2026 ASEE Annual Conference & Exposition

After World War II, engineering education gradually shifted from a practice and hands-on oriented model to an engineering science paradigm emphasizing mathematical and scientific rigor. Although this transition strengthened the scientific foundation of engineering disciplines, it also distanced students from authentic “making” experience, which is essential to spark intrinsic motivation and the formation of professional identity. Abstract topics and concepts such as phase diagrams in materials science continue to be taught primarily through lecture-based pedagogy and assessed via structured problem-solving approaches, and those approaches emphasize factual knowledge and conceptual understanding, which only touch at the lower levels of Bloom’s Taxonomy. While lectures and structured problem-solving ensure conceptual accuracy, they rarely foster curiosity, reflection and metacognition, or a sense of ownership in learning, and most importantly, they frequently fail to support students form their identities as engineers.
As generative AI becomes increasingly integrated into engineering education, there is a growing concern that lecture-based learning may become less effective or even less relevant when students can easily access AI for explanations and examples. This rapid emergence of AI in engineering education underscores the urgent need for new learning frameworks that are not only AI-resilient but also attuned to the learning preferences of today’s students, who are deeply immersed in social media and video-sharing platforms. Such frameworks should reimagine “making” as an integrative process that combines physical experimentation, reflective practice and digital creation to restore authenticity, motivation and engagement in engineering learning.

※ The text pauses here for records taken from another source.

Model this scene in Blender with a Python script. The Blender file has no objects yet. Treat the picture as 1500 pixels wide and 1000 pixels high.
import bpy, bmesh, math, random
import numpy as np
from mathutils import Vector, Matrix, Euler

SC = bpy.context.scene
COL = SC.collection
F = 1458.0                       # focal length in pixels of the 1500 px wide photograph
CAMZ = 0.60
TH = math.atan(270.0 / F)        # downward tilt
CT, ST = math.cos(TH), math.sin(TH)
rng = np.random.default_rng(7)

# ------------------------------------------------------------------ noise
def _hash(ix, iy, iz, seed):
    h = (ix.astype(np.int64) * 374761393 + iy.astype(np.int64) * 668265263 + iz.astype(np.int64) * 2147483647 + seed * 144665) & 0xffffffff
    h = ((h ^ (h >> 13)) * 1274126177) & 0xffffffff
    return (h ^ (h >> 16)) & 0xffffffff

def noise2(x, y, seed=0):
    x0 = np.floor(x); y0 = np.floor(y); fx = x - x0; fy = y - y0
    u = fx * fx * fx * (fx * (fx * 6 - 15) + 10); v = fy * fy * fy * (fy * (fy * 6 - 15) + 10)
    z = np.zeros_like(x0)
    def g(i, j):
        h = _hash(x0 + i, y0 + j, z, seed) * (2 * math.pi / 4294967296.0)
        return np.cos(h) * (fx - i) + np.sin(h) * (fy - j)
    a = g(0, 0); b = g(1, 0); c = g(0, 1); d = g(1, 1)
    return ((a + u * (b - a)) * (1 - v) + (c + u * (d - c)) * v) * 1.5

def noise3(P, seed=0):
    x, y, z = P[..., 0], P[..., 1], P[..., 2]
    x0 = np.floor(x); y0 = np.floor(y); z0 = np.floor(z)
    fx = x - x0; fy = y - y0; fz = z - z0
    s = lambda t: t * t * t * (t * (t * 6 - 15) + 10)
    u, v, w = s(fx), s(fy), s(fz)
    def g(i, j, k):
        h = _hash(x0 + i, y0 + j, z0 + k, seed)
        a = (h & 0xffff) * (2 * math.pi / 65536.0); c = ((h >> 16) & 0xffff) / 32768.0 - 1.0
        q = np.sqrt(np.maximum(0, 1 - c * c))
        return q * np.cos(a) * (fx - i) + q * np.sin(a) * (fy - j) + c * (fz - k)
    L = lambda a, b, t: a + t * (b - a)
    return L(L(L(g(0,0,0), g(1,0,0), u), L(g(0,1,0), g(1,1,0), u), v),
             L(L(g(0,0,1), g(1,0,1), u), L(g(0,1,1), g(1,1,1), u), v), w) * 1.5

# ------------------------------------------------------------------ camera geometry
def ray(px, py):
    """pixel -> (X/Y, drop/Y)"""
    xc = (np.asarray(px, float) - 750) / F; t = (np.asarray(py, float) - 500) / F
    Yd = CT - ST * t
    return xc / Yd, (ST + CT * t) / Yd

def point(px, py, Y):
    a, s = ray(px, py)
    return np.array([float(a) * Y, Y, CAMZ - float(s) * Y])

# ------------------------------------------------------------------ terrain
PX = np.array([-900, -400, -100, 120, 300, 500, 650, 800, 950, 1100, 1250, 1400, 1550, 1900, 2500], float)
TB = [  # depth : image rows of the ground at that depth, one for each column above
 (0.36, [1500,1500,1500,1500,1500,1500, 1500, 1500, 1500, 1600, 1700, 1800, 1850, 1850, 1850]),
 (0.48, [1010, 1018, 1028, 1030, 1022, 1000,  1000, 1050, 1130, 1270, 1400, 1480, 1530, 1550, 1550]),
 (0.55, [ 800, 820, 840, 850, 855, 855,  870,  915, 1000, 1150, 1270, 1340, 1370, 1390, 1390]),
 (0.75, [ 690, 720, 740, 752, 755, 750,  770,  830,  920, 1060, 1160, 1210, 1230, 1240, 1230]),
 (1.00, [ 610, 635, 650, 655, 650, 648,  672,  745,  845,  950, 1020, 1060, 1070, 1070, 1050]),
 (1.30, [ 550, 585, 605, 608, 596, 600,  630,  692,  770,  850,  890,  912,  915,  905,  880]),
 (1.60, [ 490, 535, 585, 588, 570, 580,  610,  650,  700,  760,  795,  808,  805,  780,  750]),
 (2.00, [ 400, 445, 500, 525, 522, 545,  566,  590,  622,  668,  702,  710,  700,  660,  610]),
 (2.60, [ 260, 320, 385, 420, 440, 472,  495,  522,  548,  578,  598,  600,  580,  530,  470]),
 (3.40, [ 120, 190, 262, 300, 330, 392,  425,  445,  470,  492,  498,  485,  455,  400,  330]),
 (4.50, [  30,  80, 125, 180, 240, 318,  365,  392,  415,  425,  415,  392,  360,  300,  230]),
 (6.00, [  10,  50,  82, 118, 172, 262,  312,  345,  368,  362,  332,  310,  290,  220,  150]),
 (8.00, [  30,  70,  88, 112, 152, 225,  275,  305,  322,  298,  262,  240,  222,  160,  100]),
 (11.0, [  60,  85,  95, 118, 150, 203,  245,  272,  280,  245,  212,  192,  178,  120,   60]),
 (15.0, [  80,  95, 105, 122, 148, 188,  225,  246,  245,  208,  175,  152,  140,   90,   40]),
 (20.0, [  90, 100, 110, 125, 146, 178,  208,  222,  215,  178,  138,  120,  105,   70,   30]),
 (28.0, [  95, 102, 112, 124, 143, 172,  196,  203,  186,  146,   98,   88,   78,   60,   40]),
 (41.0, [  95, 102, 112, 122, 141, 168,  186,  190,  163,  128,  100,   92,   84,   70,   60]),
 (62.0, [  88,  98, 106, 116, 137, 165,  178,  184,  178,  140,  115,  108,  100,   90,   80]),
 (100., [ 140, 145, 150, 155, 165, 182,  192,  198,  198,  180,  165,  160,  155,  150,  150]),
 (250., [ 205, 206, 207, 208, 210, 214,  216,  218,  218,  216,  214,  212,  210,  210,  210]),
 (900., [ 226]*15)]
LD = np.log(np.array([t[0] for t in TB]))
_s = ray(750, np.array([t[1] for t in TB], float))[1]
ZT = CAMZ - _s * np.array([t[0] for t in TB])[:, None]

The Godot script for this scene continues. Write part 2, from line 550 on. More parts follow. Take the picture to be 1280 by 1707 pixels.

This paper introduces the 6M Framework (From Motivation to Making, from Multimedia to Meaning, from Metacognition to Mastery), a transferable and innovative learning framework that integrates hands-on experimentation with reflective multimedia creation to promote deeper learning and engineering identity formation. Grounded in Bloom’s taxonomy, Kolb’s experiential learning cycle, Multimedia Learning Theory (MLT) and Self-Determination Theory (SDT), the framework aligns active experimentation and reflective articulation with students’ needs for autonomy, competence, and relatedness. To illustrate its application, the 6M framework was used to examine the learning process of a female student enrolled in an upper-level materials engineering course. In this course, the student independently fabricated a copper–zinc alloy and produced a series of short videos, posted on YouTube, documenting and articulating her making processes. A subsequent semi-structured interview revealed that her experiences reflected the complete cycle of the 6M framework, demonstrating its potential to enhance motivation, engagement, and metacognitive awareness in engineering learning, which led to the mastery of phase diagram through alloy and multimedia making process.